1. A few weeks back, I discovered that the robots that run my Spotify account had been successfully trained to auto-complete “Diplomats” and not “Diplo” when I typed the letters “D” and “I” into the search bar. This was a coup; beyond that first Major Lazor record, Diplo can take a hike and it’s rare to find an occasion that isn’t improved by “More Gangsta Music” or “I Love You.”
  2. I firmly believe there was a six-month stretch in the early 2000s in which Cam’ron was the greatest rapper alive. Probably sometime around whenever this happened.
  3. Whenever it was, it was at least 12 years ago (shit, probably closer to 15 years ago) and the results since then have been less than ideal.

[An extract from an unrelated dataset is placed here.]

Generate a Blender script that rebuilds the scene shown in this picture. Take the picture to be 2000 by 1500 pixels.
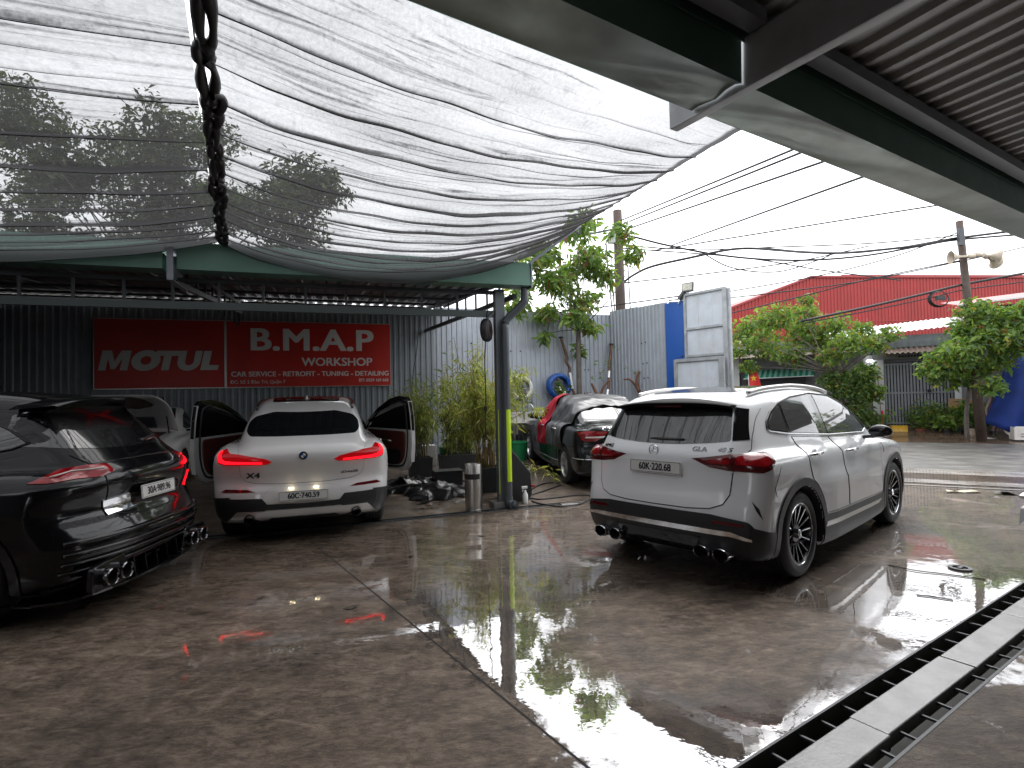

  4. So, really, it’s no one’s fault by my own that stuff like this new Cam’ron song gets me down. There’s nothing wrong with it (those Ric Flair drops are incredible. Ric Flair was basically white 80s Rick Ross) in the same way there was nothing wrong with watching Jordan play for the Wizards. You’re still good, you just used to be better, on some Toby Keith shit.
  5. I mean, the dude who once said said his report card was like the speed limit takes booking requests from a hotmail.com account. Entropy comes for us all, I guess. All those Kurt Cobain posters from college were probably on to something.